B. Trial Court Abused its Discretion by Striking Demand for Appraisal
The parties’ insurance contract contained a specific demand-for-appraisal provision. As we have explained, the record does not support Goff’s contention that Clarendon waived this provision. Where an insurance contract like the one here mandates appraisal to resolve the parties’ dispute regarding the value of a loss and where the appraisal provision has not been waived, a trial court abuses its discretion and misapplies the law by refusing to enforce the appraisal provision. See id. (reversing and remanding for appraisal); see also In re Allstate County Mut. Ins. Co. , 85 S.W.3d 193, 195-96 (Tex. 2002) (orig. proceeding) (holding trial court abused its discretion by construing appraisal provision as arbitration agreement and refusing to enforce it); Vanguard Underwriters Ins. Co. v. Smith , 999 S.W.2d 448, 451 (Tex. App.—Amarillo 1999, orig. proceeding) (holding trial court abused its discretion by refusing to enforce appraisal provision). We hold that the trial court abused its discretion by striking Clarendon’s demand for appraisal in its September 24, 2004 order. (footnote: 2)
C. No Adequate Remedy at Law
Goff argues that Clarendon is not entitled to mandamus relief because Clarendon has an adequate remedy at law. Specifically, Goff contends that the trial court’s rulings do not “go to the heart” of Clarendon’s case and that Clarendon may confirm the repair work performed through a request for inspection under Texas Rule of Civil Procedure 196.
The Texas Supreme Court recently addressed this issue; that is, whether when a trial court abused its discretion by determining that the appraisal clause in an insurance policy was unenforceable, the relator had an adequate remedy at law. In re Allstate , 85 S.W.3d at 196. The supreme court held that the relator did not have an adequate remedy at law because the parties contractually agreed to the appraisal clause as the method for determining the amount owed by the insurance company to avoid breach of the contract. Id. The supreme court explained that if the insurance company’s offer exceeded the appraised value, “there would be no breach of contract.” Id. The supreme court noted that the appraisals “go to the heart” of the plaintiff’s breach of contract claim and held that, at a minimum, denying the appraisals would vitiate the insurance company’s ability to defend the breach of contract claim. Id. Accordingly, it held that the insurance company had no adequate remedy at law. Id.

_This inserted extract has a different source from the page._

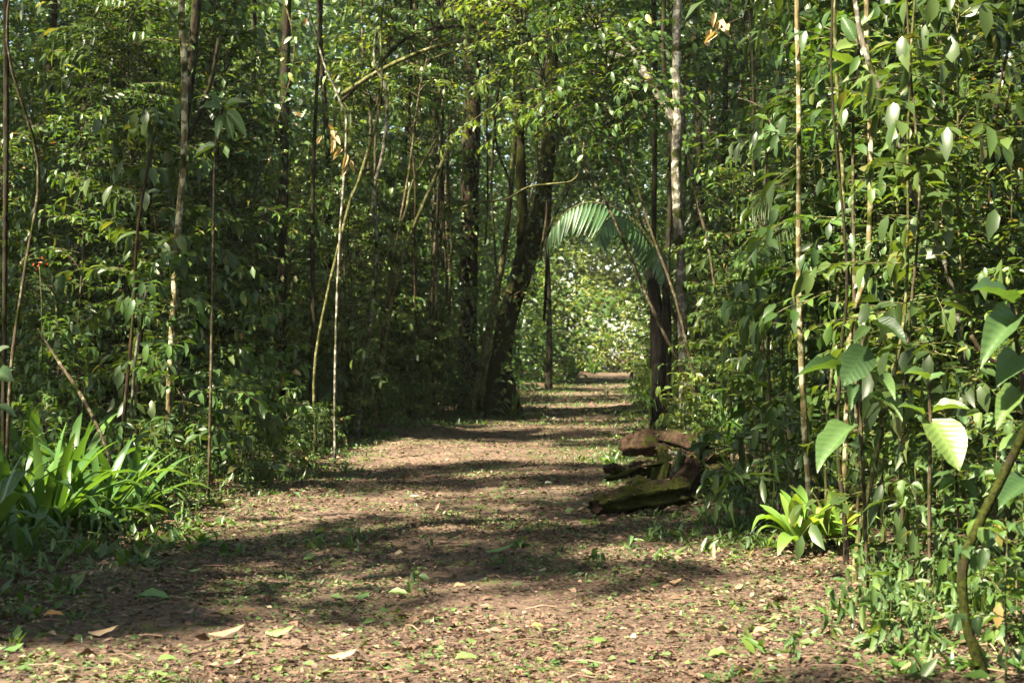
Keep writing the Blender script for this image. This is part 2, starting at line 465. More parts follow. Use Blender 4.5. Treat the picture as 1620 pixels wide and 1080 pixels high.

The present facts are similar to the facts in In re Allstate. Id . at 195-96. The trial court’s striking of Clarendon’s motion for appraisal prevents Clarendon from obtaining the independent valuations that could counter at least Goff’s breach of contract claim . See id. at 196. The appraisal here, as in In re Allstate , goes to the heart of the plaintiff Goff’s breach of contract claim. Thus, Clarendon, like Allstate, does not possess an adequate remedy at law. We cannot agree with Goff’s contention that Clarendon possesses an adequate remedy under Texas Rule of Civil Procedure 196. Rule 196 might enable Clarendon to obtain access to the damaged property, but it would not provide an appraisal setting a value concerning the amount of Goff’s loss or cost of repairs. Under the insurance contract, the parties contractually agreed that an appraisal would be the method used to set such a value, and Clarendon as a matter of law did not breach the insurance contract if its payments totaling $263,998.50 for repairs to Goff exceed such an appraised value of the loss or the cost of repairs. Because Clarendon at this point seeks an appraisal, not the right to inspect the damaged property, Rule 196 does not provide an adequate remedy at law. Having already determined that the trial court abused its discretion by striking Clarendon’s motion for appraisal, we further hold that Clarendon possesses no adequate remedy at law.
V. The September 7, 2004 Order Denying Motion to Dismiss or Abate
Clarendon also argues that the trial court abused its discretion by denying its motion to abate. Goff contends that the failure of a trial court to grant a motion to abate is not subject to mandamus . We agree. The trial court did not abuse its discretion by denying Clarendon’s motion to abate Goff’s lawsuit pending an appraisal. See id. at 196 (refusing to hold that a trial court abuses its discretion by refusing to abate a suit pending an appraisal). We hold that the trial court did not abuse its discretion by denying Clarendon’s motion to abate. See id.
VI. Conclusion
We deny Clarendon’s petition for writ of mandamus concerning the trial court’s September 7, 2004 order. We conditionally grant the writ as it pertains to the appraisal. The trial court is ordered to vacate its order of September 24, 2004, to grant Clarendon’s motion for appraisal, and to order an appraisal in compliance with section I, paragraph 7 of the insurance agreement. We are confident that the trial court will comply with this opinion within the next thirty days. The writ will issue only if the trial court fails to comply.
SUE WALKER
JUSTICE
PANEL B: HOLMAN, WALKER, and MCCOY, JJ.
DELIVERED: December 23, 2004
FOOTNOTES
1:
See Tex. R. App. P . 47.4.
2:
T he parties dispute whether Goff would allow Clarendon in his house to verify the repairs and whether Goff’s invoices were properly in order. It is undisputed, however, that the parties have failed to agree “on the actual cash value, amount of loss, or cost of repair or replacement,” so that either party was entitled to “make a written demand for appraisal.”